> [Prompt]
Return the line containing "Build this scene", the line containing "PI = math.pi", and every line between them, exactly as they stand. Output nothing else.

════════════════════

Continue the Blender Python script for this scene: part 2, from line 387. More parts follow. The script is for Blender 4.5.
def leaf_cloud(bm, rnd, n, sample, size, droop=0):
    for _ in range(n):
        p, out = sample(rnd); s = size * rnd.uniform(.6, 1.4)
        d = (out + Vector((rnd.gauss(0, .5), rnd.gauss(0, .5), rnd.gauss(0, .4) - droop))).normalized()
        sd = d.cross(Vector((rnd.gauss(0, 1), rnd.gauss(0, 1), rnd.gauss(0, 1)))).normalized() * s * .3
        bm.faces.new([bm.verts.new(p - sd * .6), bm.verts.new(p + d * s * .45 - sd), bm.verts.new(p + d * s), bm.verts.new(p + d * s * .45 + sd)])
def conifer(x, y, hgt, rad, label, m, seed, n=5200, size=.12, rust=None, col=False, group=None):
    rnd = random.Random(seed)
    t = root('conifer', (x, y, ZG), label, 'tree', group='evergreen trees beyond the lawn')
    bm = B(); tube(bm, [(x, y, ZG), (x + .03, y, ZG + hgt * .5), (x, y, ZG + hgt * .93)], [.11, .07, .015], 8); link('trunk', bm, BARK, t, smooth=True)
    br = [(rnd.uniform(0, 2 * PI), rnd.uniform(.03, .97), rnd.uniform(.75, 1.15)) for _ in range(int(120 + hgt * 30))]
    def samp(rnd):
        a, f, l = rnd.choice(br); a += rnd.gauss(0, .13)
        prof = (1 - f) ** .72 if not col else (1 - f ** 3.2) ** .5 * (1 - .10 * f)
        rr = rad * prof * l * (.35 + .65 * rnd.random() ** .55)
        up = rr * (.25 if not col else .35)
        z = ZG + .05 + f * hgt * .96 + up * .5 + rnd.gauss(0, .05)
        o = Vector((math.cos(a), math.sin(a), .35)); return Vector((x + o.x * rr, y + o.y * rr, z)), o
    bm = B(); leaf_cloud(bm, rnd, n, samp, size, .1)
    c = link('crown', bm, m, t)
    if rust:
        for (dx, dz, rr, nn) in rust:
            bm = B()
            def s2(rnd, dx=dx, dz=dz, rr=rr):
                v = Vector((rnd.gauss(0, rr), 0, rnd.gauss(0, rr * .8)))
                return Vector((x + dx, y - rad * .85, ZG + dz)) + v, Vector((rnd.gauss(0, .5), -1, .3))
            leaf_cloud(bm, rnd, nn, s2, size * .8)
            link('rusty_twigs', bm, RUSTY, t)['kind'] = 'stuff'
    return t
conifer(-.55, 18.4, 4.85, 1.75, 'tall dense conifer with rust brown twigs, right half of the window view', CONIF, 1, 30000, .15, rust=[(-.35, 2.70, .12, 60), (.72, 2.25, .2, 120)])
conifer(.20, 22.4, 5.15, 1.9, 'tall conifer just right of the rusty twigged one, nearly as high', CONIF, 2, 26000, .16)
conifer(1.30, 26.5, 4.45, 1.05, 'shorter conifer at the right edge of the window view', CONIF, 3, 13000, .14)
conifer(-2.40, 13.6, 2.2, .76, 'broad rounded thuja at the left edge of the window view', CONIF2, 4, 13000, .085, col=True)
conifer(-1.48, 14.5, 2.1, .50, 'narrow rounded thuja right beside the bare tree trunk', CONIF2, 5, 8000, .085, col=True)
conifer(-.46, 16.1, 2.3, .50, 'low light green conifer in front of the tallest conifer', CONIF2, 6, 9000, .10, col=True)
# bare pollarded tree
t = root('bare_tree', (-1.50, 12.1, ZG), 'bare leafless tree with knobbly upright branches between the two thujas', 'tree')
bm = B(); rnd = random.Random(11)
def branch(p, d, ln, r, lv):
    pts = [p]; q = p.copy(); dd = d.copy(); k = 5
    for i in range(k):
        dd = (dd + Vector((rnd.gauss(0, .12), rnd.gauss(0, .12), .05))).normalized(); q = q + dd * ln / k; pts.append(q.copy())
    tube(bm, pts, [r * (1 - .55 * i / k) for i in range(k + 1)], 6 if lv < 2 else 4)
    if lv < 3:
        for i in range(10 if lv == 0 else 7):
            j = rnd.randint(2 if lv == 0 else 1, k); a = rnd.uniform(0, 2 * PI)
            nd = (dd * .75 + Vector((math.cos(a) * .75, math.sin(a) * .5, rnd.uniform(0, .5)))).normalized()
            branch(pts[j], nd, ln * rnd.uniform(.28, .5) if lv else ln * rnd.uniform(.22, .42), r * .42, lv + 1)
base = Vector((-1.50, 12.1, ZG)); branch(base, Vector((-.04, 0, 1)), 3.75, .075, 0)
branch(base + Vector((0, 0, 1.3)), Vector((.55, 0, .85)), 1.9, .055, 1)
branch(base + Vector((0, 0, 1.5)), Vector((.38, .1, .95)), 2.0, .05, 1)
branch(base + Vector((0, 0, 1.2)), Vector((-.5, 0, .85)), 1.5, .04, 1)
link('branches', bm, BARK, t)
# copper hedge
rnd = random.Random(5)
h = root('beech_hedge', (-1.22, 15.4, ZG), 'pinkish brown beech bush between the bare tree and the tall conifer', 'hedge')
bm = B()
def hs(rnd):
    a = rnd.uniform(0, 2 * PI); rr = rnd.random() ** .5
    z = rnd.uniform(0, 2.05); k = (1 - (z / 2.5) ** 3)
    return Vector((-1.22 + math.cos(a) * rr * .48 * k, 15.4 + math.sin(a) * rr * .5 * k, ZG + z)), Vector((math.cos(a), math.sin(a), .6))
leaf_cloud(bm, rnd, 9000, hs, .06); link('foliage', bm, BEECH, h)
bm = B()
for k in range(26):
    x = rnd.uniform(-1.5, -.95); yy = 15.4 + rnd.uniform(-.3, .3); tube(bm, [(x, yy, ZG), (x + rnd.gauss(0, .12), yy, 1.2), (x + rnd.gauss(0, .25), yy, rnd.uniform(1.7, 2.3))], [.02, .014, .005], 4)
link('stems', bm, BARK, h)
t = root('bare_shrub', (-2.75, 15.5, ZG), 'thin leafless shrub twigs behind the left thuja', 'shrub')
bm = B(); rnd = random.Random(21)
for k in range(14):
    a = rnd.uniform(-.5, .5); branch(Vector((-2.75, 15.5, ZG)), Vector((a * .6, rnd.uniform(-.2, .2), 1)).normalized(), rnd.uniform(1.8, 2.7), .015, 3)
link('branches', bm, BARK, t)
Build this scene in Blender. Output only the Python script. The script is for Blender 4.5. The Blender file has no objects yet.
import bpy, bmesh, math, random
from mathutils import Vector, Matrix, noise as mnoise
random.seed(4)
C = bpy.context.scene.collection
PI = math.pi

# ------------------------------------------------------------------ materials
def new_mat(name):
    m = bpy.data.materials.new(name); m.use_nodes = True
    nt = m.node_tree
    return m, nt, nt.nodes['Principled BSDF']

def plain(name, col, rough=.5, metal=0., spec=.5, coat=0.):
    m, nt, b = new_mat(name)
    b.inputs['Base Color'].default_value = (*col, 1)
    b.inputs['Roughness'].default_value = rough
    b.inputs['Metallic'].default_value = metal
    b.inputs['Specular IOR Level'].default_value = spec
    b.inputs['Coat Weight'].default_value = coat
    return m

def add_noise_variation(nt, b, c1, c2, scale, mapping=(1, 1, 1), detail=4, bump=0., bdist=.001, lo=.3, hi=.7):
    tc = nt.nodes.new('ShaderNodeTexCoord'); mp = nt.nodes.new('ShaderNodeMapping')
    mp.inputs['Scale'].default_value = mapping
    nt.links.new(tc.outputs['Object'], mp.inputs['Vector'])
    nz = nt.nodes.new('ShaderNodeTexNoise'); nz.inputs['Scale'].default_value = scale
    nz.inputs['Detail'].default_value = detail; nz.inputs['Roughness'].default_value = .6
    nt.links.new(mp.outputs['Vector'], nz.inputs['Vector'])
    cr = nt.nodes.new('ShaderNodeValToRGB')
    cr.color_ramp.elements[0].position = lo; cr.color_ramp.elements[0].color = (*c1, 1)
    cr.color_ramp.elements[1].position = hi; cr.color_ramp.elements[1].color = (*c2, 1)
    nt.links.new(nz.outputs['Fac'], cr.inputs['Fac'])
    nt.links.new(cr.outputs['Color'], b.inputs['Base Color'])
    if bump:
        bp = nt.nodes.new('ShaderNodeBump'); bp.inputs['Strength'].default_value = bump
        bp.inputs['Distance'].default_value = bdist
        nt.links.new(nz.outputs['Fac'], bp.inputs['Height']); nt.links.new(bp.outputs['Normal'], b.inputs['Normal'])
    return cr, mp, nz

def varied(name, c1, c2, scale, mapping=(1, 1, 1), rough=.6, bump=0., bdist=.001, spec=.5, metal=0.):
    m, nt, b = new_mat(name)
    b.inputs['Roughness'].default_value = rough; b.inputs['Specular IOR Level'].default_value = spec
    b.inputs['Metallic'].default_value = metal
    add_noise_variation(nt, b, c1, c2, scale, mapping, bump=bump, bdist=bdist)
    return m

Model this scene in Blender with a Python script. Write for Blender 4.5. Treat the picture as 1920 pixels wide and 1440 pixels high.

════════════════════

> [Solution]
Build this scene in Blender. Output only the Python script. The script is for Blender 4.5. The Blender file has no objects yet.
import bpy, bmesh, math, random
from mathutils import Vector, Matrix, noise as mnoise
random.seed(4)
C = bpy.context.scene.collection
PI = math.pi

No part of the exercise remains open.